TaxSource Total

Here you can access summary of the key current tax developments in Ireland, the UK and internationally as reported by Chartered Accountants Ireland

The report of key tax developments are displayed per year, per month, by Ireland, the UK or International and by report title

HMRC Publish Data on Regional Tax Receipts

This newly launched publication from HMRC seeks to “disaggregate” or “apportion” total UK tax receipts to England, Wales, Scotland and Northern Ireland. The publication seeks to measure the true economic incidence of taxation in the UK, based on the underlying activity, which can often differ from how or where the tax receipts are collected. So what can we glean from the publication and what does it tell us about Northern Ireland?

As with any publication of this nature, HMRC recommend that the user take appropriate caution when using it.

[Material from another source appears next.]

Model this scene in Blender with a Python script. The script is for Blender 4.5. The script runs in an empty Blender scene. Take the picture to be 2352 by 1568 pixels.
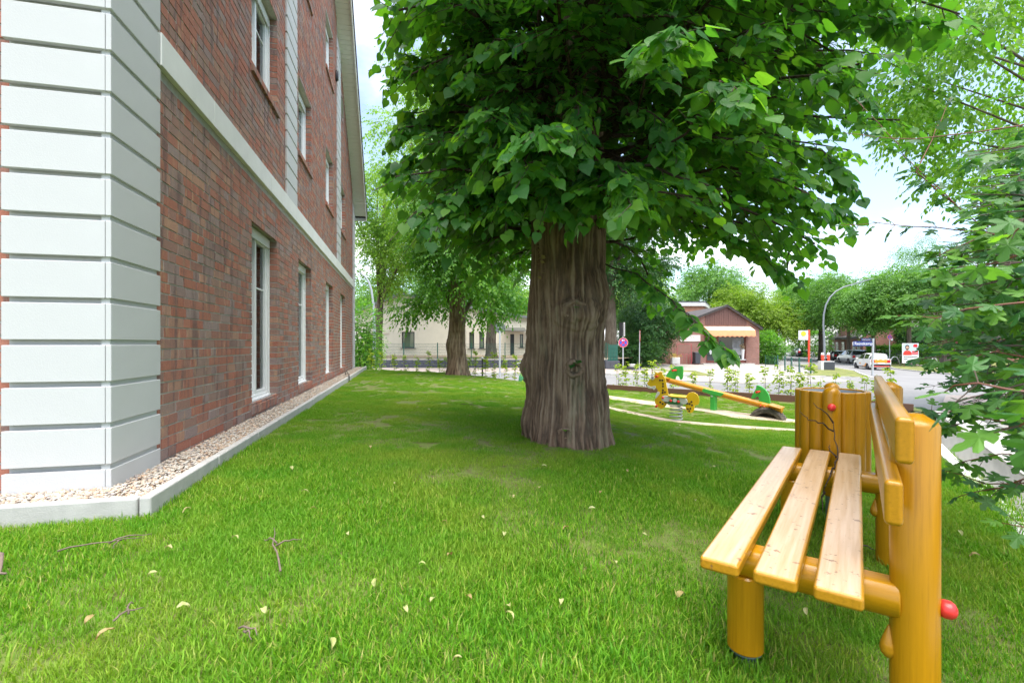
import bpy, bmesh, math, random
import numpy as np
from mathutils import Vector, Matrix
rng = np.random.default_rng(7); random.seed(7)
SC = bpy.context.scene; COL = SC.collection; PI = math.pi
# ------------------------------------------------------------------ camera, sky, sun, exposure
F = 1068.0; UC = 1176.0; HY = 790.0            # focal length, centre and horizon in photo units (2352 wide)
cd = bpy.data.cameras.new('camera'); cam = bpy.data.objects.new('camera', cd); COL.objects.link(cam)
cam.location = (0, 0, 0); cam.rotation_euler = (PI/2, 0, 0)
cd.sensor_width = 36; cd.lens = F/2352*36; cd.shift_y = (HY-784)/2352
cd.clip_start = 0.02; cd.clip_end = 1500
cd.dof.use_dof = True; cd.dof.focus_distance = 4.5; cd.dof.aperture_fstop = 6.3
SC.camera = cam
SUN_EL, SUN_AZ = math.radians(73), math.radians(165)   # azimuth clockwise from +y
wd = bpy.data.worlds.new('World'); SC.world = wd; wd.use_nodes = True
nt = wd.node_tree; N = nt.nodes; L = nt.links; N.clear()
o_ = N.new('ShaderNodeOutputWorld'); mx = N.new('ShaderNodeMixShader')
b1 = N.new('ShaderNodeBackground'); b2 = N.new('ShaderNodeBackground')
sk = N.new('ShaderNodeTexSky'); sk.sky_type = 'NISHITA'; sk.sun_disc = False
sk.sun_elevation = SUN_EL; sk.sun_rotation = SUN_AZ; sk.air_density = 1.0; sk.dust_density = 1.6; sk.ozone_density = 1.4
L.new(sk.outputs[0], b1.inputs[0]); b1.inputs[1].default_value = 0.095
b2.inputs[0].default_value = (0.97, 0.985, 1, 1); b2.inputs[1].default_value = 0.54
tc = N.new('ShaderNodeTexCoord'); sp = N.new('ShaderNodeSeparateXYZ'); L.new(tc.outputs['Generated'], sp.inputs[0])
mz = N.new('ShaderNodeMath'); mz.operation = 'MAXIMUM'; L.new(sp.outputs[2], mz.inputs[0]); mz.inputs[1].default_value = 0.0
ad = N.new('ShaderNodeMath'); ad.operation = 'ADD'; L.new(mz.outputs[0], ad.inputs[0]); ad.inputs[1].default_value = 0.28
dx = N.new('ShaderNodeMath'); dx.operation = 'DIVIDE'; L.new(sp.outputs[0], dx.inputs[0]); L.new(ad.outputs[0], dx.inputs[1])
dy = N.new('ShaderNodeMath'); dy.operation = 'DIVIDE'; L.new(sp.outputs[1], dy.inputs[0]); L.new(ad.outputs[0], dy.inputs[1])
cb = N.new('ShaderNodeCombineXYZ'); L.new(dx.outputs[0], cb.inputs[0]); L.new(dy.outputs[0], cb.inputs[1])
cb.inputs[2].default_value = 11.4
ns = N.new('ShaderNodeTexNoise'); ns.inputs['Scale'].default_value = 1.15; ns.inputs['Detail'].default_value = 7; ns.inputs['Roughness'].default_value = 0.55
L.new(cb.outputs[0], ns.inputs['Vector'])
rp = N.new('ShaderNodeMapRange'); rp.interpolation_type = 'SMOOTHSTEP'; rp.inputs[1].default_value = 0.475; rp.inputs[2].default_value = 0.67
rp.inputs[3].default_value = 0.10; rp.inputs[4].default_value = 1.0
L.new(ns.outputs[0], rp.inputs[0]); L.new(rp.outputs[0], mx.inputs[0])
L.new(b1.outputs[0], mx.inputs[1]); L.new(b2.outputs[0], mx.inputs[2]); L.new(mx.outputs[0], o_.inputs[0])
sd = bpy.data.lights.new('sun', 'SUN'); so = bpy.data.objects.new('sun', sd); COL.objects.link(so)
sd.energy = 2.0; sd.angle = math.radians(60); sd.color = (1, 0.96, 0.9)
sv = Vector((math.sin(SUN_AZ)*math.cos(SUN_EL), math.cos(SUN_AZ)*math.cos(SUN_EL), math.sin(SUN_EL)))
so.rotation_euler = sv.to_track_quat('Z', 'Y').to_euler()
SC.view_settings.view_transform = 'Standard'; SC.view_settings.look = 'None'
SC.view_settings.gamma = 1; SC.view_settings.exposure = 2.0
SC.cycles.max_bounces = 12; SC.cycles.diffuse_bounces = 8; SC.cycles.transmission_bounces = 8; SC.cycles.transparent_max_bounces = 8
SC.cycles.sample_clamp_indirect = 6

# ------------------------------------------------------------------ helpers
def P(u, v, d): return Vector(((u-UC)/F*d, d, -(v-HY)/F*d))
class Plane:                                   # a real vertical plane; reads a photo point as a position on it
    def __init__(s, A, D):
        s.A = np.array(A, float); s.D = np.array(D, float)/np.hypot(*D)
    def at(s, u, v):
        k = (u-UC)/F                            # x = k*y ; A + t*D
        t = (s.A[0]-k*s.A[1])/(k*s.D[1]-s.D[0]); y = s.A[1]+t*s.D[1]
        return t, -(v-HY)/F*y
    rot = property(lambda s: math.atan2(s.D[1], s.D[0]))

def tps(pts, lam=0.02):
    p = np.array(pts, float); n = len(p); X = p[:, :2]
    def K(a, b):
        r2 = ((a[:, None]-b[None])**2).sum(-1); return 0.5*r2*np.log(r2+1e-9)
    A = np.zeros((n+3, n+3)); A[:n, :n] = K(X, X)+lam*np.eye(n)
    A[:n, n] = 1; A[:n, n+1:] = X; A[n, :n] = 1; A[n+1:, :n] = X.T
    w = np.linalg.solve(A, np.r_[p[:, 2], 0, 0, 0])
    def f(x, y):
        q = np.stack([np.atleast_1d(np.asarray(x, float)).ravel(), np.atleast_1d(np.asarray(y, float)).ravel()], 1)
        return K(q, X)@w[:n]+w[n]+q@w[n+1:]
    return f

_h = np.random.default_rng(3).random(4096)
def vnoise(x, y, z=0.0):
    x, y, z = np.broadcast_arrays(np.asarray(x, float), np.asarray(y, float), np.asarray(z, float))
    xi, yi, zi = np.floor(x).astype(int), np.floor(y).astype(int), np.floor(z).astype(int)
    fx, fy, fz = x-xi, y-yi, z-zi
    fx, fy, fz = [t*t*(3-2*t) for t in (fx, fy, fz)]
    H = lambda a, b, c: _h[(a*73+b*179+c*283+(a*b) % 17) % 4096]
    r = 0
    for i in (0, 1):
        for j in (0, 1):
            for k in (0, 1):
                r = r+H(xi+i, yi+j, zi+k)*(fx if i else 1-fx)*(fy if j else 1-fy)*(fz if k else 1-fz)
    return r*2-1

class MB:
    def __init__(s): s.v = []; s.f = []; s.m = []
    def add(s, vs, fs, mi=0):
        b = len(s.v); s.v += [tuple(p) for p in vs]; s.f += [tuple(i+b for i in f) for f in fs]; s.m += [mi]*len(fs); return s
    def box(s, a, b, M=None, mi=0):
        x0, y0, z0 = a; x1, y1, z1 = b
        vs = [(x, y, z) for z in (z0, z1) for (x, y) in ((x0, y0), (x1, y0), (x1, y1), (x0, y1))]
        if M is not None: vs = [M@Vector(p) for p in vs]
        return s.add(vs, [(3, 2, 1, 0), (4, 5, 6, 7), (0, 1, 5, 4), (1, 2, 6, 5), (2, 3, 7, 6), (3, 0, 4, 7)], mi)
    def prism(s, pts, t0, t1, axes='xz', M=None, mi=0):      # outline in a plane, extruded along the third axis
        n = len(pts); vs = []
        for t in (t0, t1):
            for p, q in pts:
                c = {'xz': (p, t, q), 'yz': (t, p, q), 'xy': (p, q, t)}[axes]
                vs.append(M@Vector(c) if M is not None else c)
        fs = [tuple(range(n-1, -1, -1)), tuple(range(n, 2*n))]+[(i, (i+1) % n, n+(i+1) % n, n+i) for i in range(n)]
        return s.add(vs, fs, mi)
    def tube(s, pts, rad, n=8, cap=True, mi=0):
        pts = [Vector(p) for p in pts]; R = rad if hasattr(rad, '__len__') else [rad]*len(pts)
        vs = []; fs = []; up = None
        for i, p in enumerate(pts):
            t = (pts[min(i+1, len(pts)-1)]-pts[max(i-1, 0)]).normalized()
            if up is None: up = t.orthogonal().normalized()
            up = (up-t*up.dot(t)); up = up.normalized() if up.length > 1e-6 else t.orthogonal().normalized()
            b = t.cross(up)
            for k in range(n):
                a = 2*PI*k/n; vs.append(p+(up*math.cos(a)+b*math.sin(a))*R[i])
        for i in range(len(pts)-1):
            for k in range(n):
                fs.append((i*n+k, i*n+(k+1) % n, (i+1)*n+(k+1) % n, (i+1)*n+k))
        if cap: fs += [tuple(range(n-1, -1, -1)), tuple(range((len(pts)-1)*n, len(pts)*n))]
        return s.add(vs, fs, mi)
    def lathe(s, prof, n=24, c=(0, 0, 0), M=None, mi=0):      # profile (r,z) turned about z
        vs = []; fs = []
        for r, z in prof:
            for k in range(n):
                a = 2*PI*k/n; q = Vector((c[0]+r*math.cos(a), c[1]+r*math.sin(a), c[2]+z)); vs.append(M@q if M is not None else q)
        m = len(prof)
        for i in range(m-1):
            for k in range(n): fs.append((i*n+k, i*n+(k+1) % n, (i+1)*n+(k+1) % n, (i+1)*n+k))
        fs += [tuple(range(n-1, -1, -1)), tuple(range((m-1)*n, m*n))]
        return s.add(vs, fs, mi)
    def mesh(s, name):
        me = bpy.data.meshes.new(name); me.from_pydata([tuple(p) for p in s.v], [], s.f); me.update()
        if any(s.m): me.polygons.foreach_set('material_index', s.m)
        return me

def link(name, me, mats, parent=None, smooth=False, bevel=0, seg=2, label=None, kind=None, loc=None):
    o = bpy.data.objects.new(name, me); COL.objects.link(o)
    if mats is not None and not len(me.materials):
        for m in (mats if isinstance(mats, (list, tuple)) else [mats]): me.materials.append(m)
    if smooth:
        me.polygons.foreach_set('use_smooth', [True]*len(me.polygons))
        if smooth == 'auto':
            bm = bmesh.new(); bm.from_mesh(me)
            for e in bm.edges:
                if len(e.link_faces) == 2 and e.calc_face_angle(0) > 0.6: e.smooth = False
            bm.to_mesh(me); bm.free()
    if bevel:
        b = o.modifiers.new('bevel', 'BEVEL'); b.width = bevel; b.segments = seg; b.limit_method = 'ANGLE'; b.angle_limit = 0.6
        b.harden_normals = False
        if smooth is False: me.polygons.foreach_set('use_smooth', [True]*len(me.polygons)); b.harden_normals = True
    if parent is not None: o.parent = parent
    if label: o['label'] = label
    if kind: o['kind'] = kind
    if loc is not None: o.location = loc
    return o
def part(name, mb, mats, parent, **k): return link(name, mb.mesh(name), mats, parent, **k)
def tag(o, label, cat, group=None):
    o['label'] = label; o['category'] = cat
    if group: o['group'] = group
    return o
def thing(name, label, cat, loc=(0, 0, 0), rotz=0, group=None):
    o = bpy.data.objects.new(name, None); COL.objects.link(o); o.location = loc; o.rotation_euler = (0, 0, rotz)
    o.empty_display_size = 0.2
    return tag(o, label, cat, group)
def copy_tree(o, parent=None):
    kids = list(o.children); c = o.copy(); COL.objects.link(c); c.parent = parent
    for ch in kids: copy_tree(ch, c)
    return c
def structure(name, me, mats, smooth=False): return link(name, me, mats, smooth=smooth, kind='structure')
def text_part(name, body, size, mat, parent, loc, rot, ext=0.002, align='CENTER', sx=1.0):
    cu = bpy.data.curves.new(name, 'FONT'); cu.body = body; cu.size = size; cu.extrude = ext; cu.align_x = align; cu.align_y = 'CENTER'
    t_ = bpy.data.objects.new(name, cu); COL.objects.link(t_); bpy.context.view_layer.update(); me = bpy.data.meshes.new_from_object(t_.evaluated_get(bpy.context.evaluated_depsgraph_get())); bpy.data.objects.remove(t_)
    me.materials.clear(); me.materials.append(mat); o = bpy.data.objects.new(name, me); COL.objects.link(o); o.parent = parent
    o.location = loc; o.rotation_euler = rot; o.scale = (sx, 1, 1); return o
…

This particular publication carries another “health warning” in that it is referred to as “experimental”. Whilst actual administrative data is available for capital gains tax, inheritance tax, stamp duty land tax and child/working tax credits and child benefit, for the others (including income tax, corporation tax and VAT) the estimates are arrived at using what HMRC refer to as “best available data and statistical techniques, including assumptions and adjustments where necessary”. Perhaps this caveat alone is the most telling fact about the publication, that HMRC's systems simply cannot cope with accurate cutting and probing of tax receipt data on a geographical basis.

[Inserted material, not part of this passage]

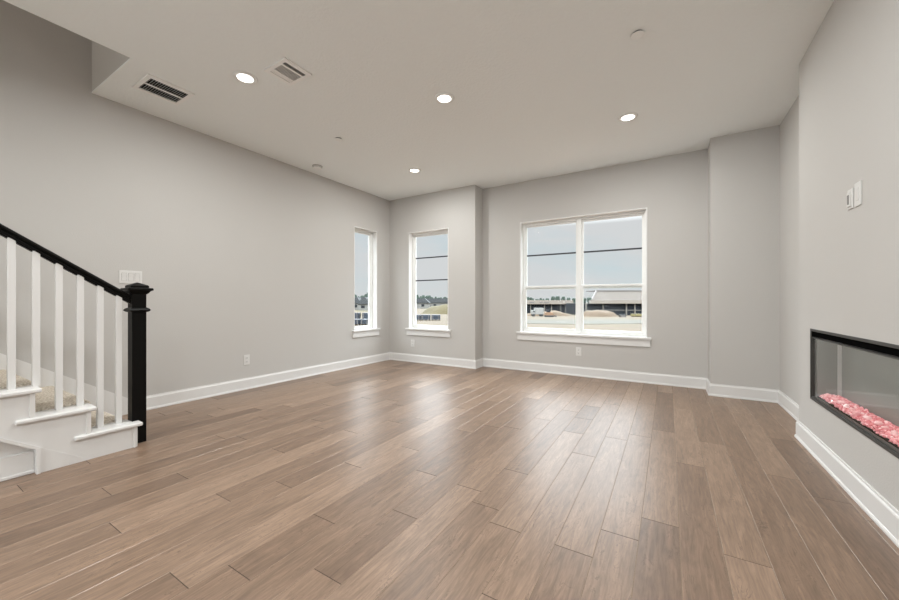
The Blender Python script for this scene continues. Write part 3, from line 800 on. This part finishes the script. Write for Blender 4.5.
r1 = [bm.verts.new(p) for p in (((596.3 - 449.5) * px * k2 - 190.5 * px, 3.2, zf(291.6) + .22), (xb - 1, 3.2, zf(291.6) + .22), (xb - 1, 8.8, zf(291.6) + .22), (lat(xa) + 1.0, 8.8, zf(291.6) + .22))]
for q in range(4): bm.faces.new((r0[q], r0[(q + 1) % 4], r1[(q + 1) % 4], r1[q]))
bm.faces.new(r1); bm.faces.new(r0[::-1])
rf = link_mesh('hip_roof', bm, M_SHINGLE, t, local=True)
bm = bmesh.new(); box(bm, (596.0 - 449.5) * px * k2 - 190.5 * px, xb - 1, 3.0, 8.8, zf(291.6) + .20, zf(291.6) + .36)
b2 = [(xa - .05, -.3, zf(300.2) + .02), ((596.3 - 449.5) * px * k2 - 190.5 * px, 3.2, zf(291.6) + .24)]
p0, p1 = Vector(b2[0]), Vector(b2[1]); w_ = Vector((.16, 0, 0)); hh = Vector((0, 0, .14))
vv = [bm.verts.new(q) for q in (p0 - w_, p0 + w_, p1 + w_, p1 - w_, p0 - w_ + hh, p0 + w_ + hh, p1 + w_ + hh, p1 - w_ + hh)]
for f in ((0, 1, 2, 3), (7, 6, 5, 4), (0, 4, 5, 1), (1, 5, 6, 2), (2, 6, 7, 3), (3, 7, 4, 0)): bm.faces.new([vv[i] for i in f])
link_mesh('roof_ridge', bm, M_DARKTRIM, rf, local=True)
for u in (587, 604, 627.5, 636, 650, 668, 690):
    bm = bmesh.new(); box(bm, (u - 640) * px - .10, (u - 640) * px + .10, .35, .6, 0, zf(303.6)); link_mesh('porch_post', bm, M_POST, t, local=True)
bm = bmesh.new(); box(bm, X0, X1, .5, .62, zf(310.5), zf(310)); link_mesh('window_rail', bm, M_POST, t, local=True)

# long flat building, left pane
d = 90; px = d / F_PX; zg = gz(d); base = place(545, d)
t = thing('long_building', 'long flat-roofed building with cream fascia beyond left pane of wide window', 'building', base, YAW)
X0, X1 = (496 - 545) * px, (571 - 545) * px
zf = lambda v: EYE + (V0 - v) * px - zg
bm = bmesh.new(); box(bm, X0, X1, .5, 14, 0, zf(304.2)); link_mesh('dark_wall', bm, M_DARKWALL, t, local=True)
bm = bmesh.new(); box(bm, X0 - .4, X1 + .4, -.5, 14.5, zf(304.2), zf(300.2), .03); link_mesh('roof_fascia', bm, M_STUCCO, t, local=True)
for u in (506, 520, 531, 545, 552, 561, 566, 572, 578):
    bm = bmesh.new(); box(bm, (u - 545) * px - .09, (u - 545) * px + .09, .3, .5, 0, zf(304.2)); link_mesh('porch_post', bm, M_POST, t, local=True)
for a, b in ((529, 534), (539, 542), (543.5, 548.5)):
    bm = bmesh.new(); box(bm, (a - 545) * px, (b - 545) * px, -.56, -.46, zf(302.9), zf(302.0)); link_mesh('roof_louver', bm, M_DARKTRIM, t, local=True)

def truck(u, d, label):
    t = thing('box_truck', label, 'truck', place(u, d), YAW)
    bm = bmesh.new(); box(bm, -.75, .65, -.6, .6, .38, 1.45, .04); link_mesh('cargo_box', bm, M_WHITE, t, local=True)
    bm = bmesh.new(); box(bm, -1.25, -.78, -.55, .55, .35, 1.05, .06); cb = link_mesh('cab', bm, M_WHITE, t, local=True)
    bm = bmesh.new(); box(bm, -1.12, -.86, -.56, .56, .72, .98, .01); link_mesh('cab_window', bm, M_DARKWALL, cb, local=True)
    for x in (-1.0, .35):
        for y in (-.5, .5):
            bm = bmesh.new(); bmesh.ops.create_cone(bm, cap_ends=True, segments=16, radius1=.22, radius2=.22, depth=.16, matrix=Matrix.Translation((x, y, .22)) @ Matrix.Rotation(math.pi / 2, 4, 'X'))
            link_mesh('wheel', bm, M_TYRE, t, local=True)
    return t
truck(539, 62, 'white box truck parked outside left pane of wide window')
def loader(u, d, label):
    t = thing('earth_mover', label, 'construction vehicle', place(u, d), YAW)
    bm = bmesh.new(); box(bm, -.55, .55, -.4, .4, .25, .75, .06); link_mesh('machine_body', bm, M_BROWN, t, local=True)
    bm = bmesh.new(); box(bm, -.35, .15, -.35, .35, .74, 1.15, .04); link_mesh('machine_cab', bm, M_DARKWALL, t, local=True)
    bm = bmesh.new(); prism(bm, [(.5, .4), (.62, .5), (1.0, .2), (.95, .1)], 1, -.08, .08); link_mesh('machine_arm', bm, M_BROWN, t, local=True)
    bm = bmesh.new(); prism(bm, [(.9, .02), (1.2, .02), (1.1, .30), (.95, .30)], 1, -.35, .35); link_mesh('machine_bucket', bm, M_DARKTRIM, t, local=True)
    for y in (-.42, .42):
        bm = bmesh.new(); box(bm, -.65, .65, y - .12, y + .12, 0.0, .28, .06); link_mesh('track', bm, M_TYRE, t, local=True)
loader(549, 58, 'small brown earth mover on the dirt beyond left pane of wide window')
# black bin and white bags by the mound
t = thing('dark_skip', 'small dark skip on the dirt beyond right pane of wide window', 'skip', place(622.5, 56), YAW)
bm = bmesh.new(); prism(bm, [(-.35, 0), (.35, 0), (.5, .35), (-.5, .35)], 1, -.4, .4); link_mesh('skip_body', bm, M_DARKTRIM, t, local=True)
bm = bmesh.new(); box(bm, -.54, .54, -.44, .44, .33, .38); link_mesh('skip_rim', bm, M_TYRE, t, local=True)
def lumber(u, d, L_, h, label, cat_name='lumber_stack', m=M_LUMBER, group='lumber stacks outside', w=1.2, n=3):
    t = thing(cat_name, label, 'stack', place(u, d), YAW, group)
    bm = bmesh.new()
    for k in range(n): box(bm, -L_ / 2 * .8 + k * L_ * .8 / (n - 1) - .06, -L_ / 2 * .8 + k * L_ * .8 / (n - 1) + .06, -w / 2, w / 2, 0, .12)
    link_mesh('pallet', bm, M_BARK, t, local=True)
    bm = bmesh.new(); rows = 3
    for k in range(rows): box(bm, -L_ / 2, L_ / 2, -w / 2, w / 2, .12 + k * (h - .12) / rows, .12 + (k + 1) * (h - .12) / rows - .02, .01)
    ld = link_mesh('stacked_load', bm, m, t, local=True)
    bm = bmesh.new()
    for x in (-L_ / 3, L_ / 3): box(bm, x - .03, x + .03, -w / 2 - .01, w / 2 + .01, .11, h + .005)
    link_mesh('strap', bm, M_DARKTRIM, ld, local=True)
lumber(637, 59, 1.5, .50, 'yellow lumber stack beyond the right end of wide window')
for i, (u, l) in enumerate(((405, 'blue wrapped pallet stack hidden beyond left jamb of narrow back window'), (416.5, 'blue wrapped pallet stack leftmost in the narrow back window'),
                            (426, 'blue wrapped pallet stack between its neighbours in the narrow back window'), (436, 'blue wrapped pallet stack rightmost of the row in narrow back window'))):
    if i: lumber(u, 41, .98, .66, l, 'pallet_stack', M_BLUE, 'blue wrapped pallets outside')
lumber(356.5, 29.5, .64, .50, 'nearer dark blue pallet stack at left in the left window', 'pallet_stack', M_BLUE, 'blue wrapped pallets outside')
lumber(366, 29.5, .64, .50, 'nearer dark blue pallet stack at right in the left window', 'pallet_stack', M_BLUE, 'blue wrapped pallets outside')
lumber(355.5, 44, 1.0, .85, 'farther blue grey pallet stack at left in the left window', 'pallet_stack', M_BLUE, 'blue wrapped pallets outside')
lumber(367.5, 44, 1.0, .85, 'farther blue grey pallet stack at right in the left window', 'pallet_stack', M_BLUE, 'blue wrapped pallets outside')
lumber(356.5, 60, 1.3, .55, 'yellow lumber stack at left in the left window')
lumber(367.5, 60, 1.1, .65, 'yellow lumber stack at right in the left window')

def house(u, d, w, h, label, roof=M_ROOFGREY):
    t = thing('house', label, 'house', place(u, d), YAW, 'distant houses')
    bm = bmesh.new(); box(bm, -w / 2, w / 2, 0, w * .7, 0, h * .55); wl = link_mesh('house_wall', bm, M_HOUSE, t, local=True)
    bm = bmesh.new(); prism(bm, [(-w / 2 - .4, h * .55), (w / 2 + .4, h * .55), (w * .32, h), (-w * .32, h)], 1, -.4, w * .7 + .4); link_mesh('house_roof', bm, roof, t, local=True)
    for x in (-w * .25, w * .22):
        bm = bmesh.new(); box(bm, x - .6, x + .6, -.05, .02, h * .2, h * .42); link_mesh('house_window', bm, M_DARKWALL, wl, local=True)
for u, d, w, h, l in ((418, 150, 9, 4.2, 'distant pale house at left in the narrow back window'), (428, 170, 10, 4.4, 'distant grey roofed house in the middle of narrow back window'),
                      (440, 160, 9, 4.3, 'distant house at right in the narrow back window'), (351.5, 124, 6, 4.4, 'distant house at left edge of the left window'),
                      (359, 152, 8, 4.8, 'distant house in the middle of the left window'), (367.5, 118, 6, 3.8, 'distant house at right in the left window')):
    house(u, d, w, h, l)
def tree(u, d, w, h, label, seed):
    rnd = random.Random(seed)
    t = thing('distant_tree', label, 'tree', place(u, d), YAW, 'trees on the horizon')
    bm = bmesh.new()
    for k in range(7):
        r = w * rnd.uniform(.22, .34); cx = rnd.uniform(-w * .3, w * .3); cz = h * rnd.uniform(.5, .8) if k else h * .6
        res = bmesh.ops.create_icosphere(bm, subdivisions=2, radius=r)
        for v in res['verts']:
            s = 1 + .35 * noise.noise(v.co * (3 / r * .4) + Vector((seed, k, 0)))
            v.co = Vector((v.co.x * s + cx, v.co.y * s, min(v.co.z * s * h / w * 1.1 + cz, h)))
    link_mesh('foliage', bm, M_TREE, t, local=True)
    bm = bmesh.new(); bmesh.ops.create_cone(bm, cap_ends=True, segments=8, radius1=w * .05, radius2=w * .03, depth=h * .6, matrix=Matrix.Translation((0, 0, h * .3)))
    link_mesh('tree_trunk', bm, M_BARK, t, local=True)
random.seed(21)
TL = []
for a, b, n, d0, h0, txt in ((414, 450, 9, 185, 6.2, 'dark tree on the horizon in the narrow back window, number counted from the left'),
                             (349, 371, 7, 170, 6.4, ''), (524, 592, 13, 205, 5.6, '')):
    for k in range(n):
        TL.append((a + (b - a) * (k + .5) / n, d0 + (0, 12, 24)[k % 3] , random.uniform(2.6, 3.2), h0 * random.uniform(.8, 1.15), n, k, a))
ORD = ['first', 'second', 'third', 'fourth', 'fifth', 'sixth', 'seventh', 'eighth', 'ninth', 'tenth', 'eleventh', 'twelfth', 'thirteenth', 'fourteenth', 'fifteenth', 'sixteenth', 'seventeenth']
for u, d, w, h, n, k, a in TL:
    where = {414: 'narrow back window', 349: 'left window', 524: 'wide double window'}[a]
    tree(u, d, w, h, 'dark horizon tree, %s from the left through the %s' % (ORD[k], where), int(u * 7))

And in the context of the on-going political debate into devolving tax powers to Northern Ireland and Scotland, it cannot come as a surprise that the publication stresses the numbers therein “do not represent an estimate of the tax revenue that would be raised if each tax was set at the devolved level”.

Looking at the publication in terms of overall trends, the wider UK economic situation clearly influences the total receipts received in each of the four areas. In all four areas receipts increase from 1999–00 up until 2008–09, then decreased in all four areas, before starting to increase again from 2010–11 onwards. The percentage of UK receipts has remained fairly constant for England, Wales and Northern Ireland.

In 2012–13 as a % of total tax receipts in the UK, NI is seen to contribute 2.6% to the UK total, the smallest of any UK region. In the context of the long-awaited desire to reduce the NI corporation tax rate, it is interesting that the NI tax take from corporation tax “onshore” and “offshore” is in the region of £613 million. How this sits with HM Treasury's estimated data on the size of the corporate tax base in Northern Ireland as part of the 2011 consultation on “Rebalancing the Northern Economy” is no doubt interesting and worthy of comment.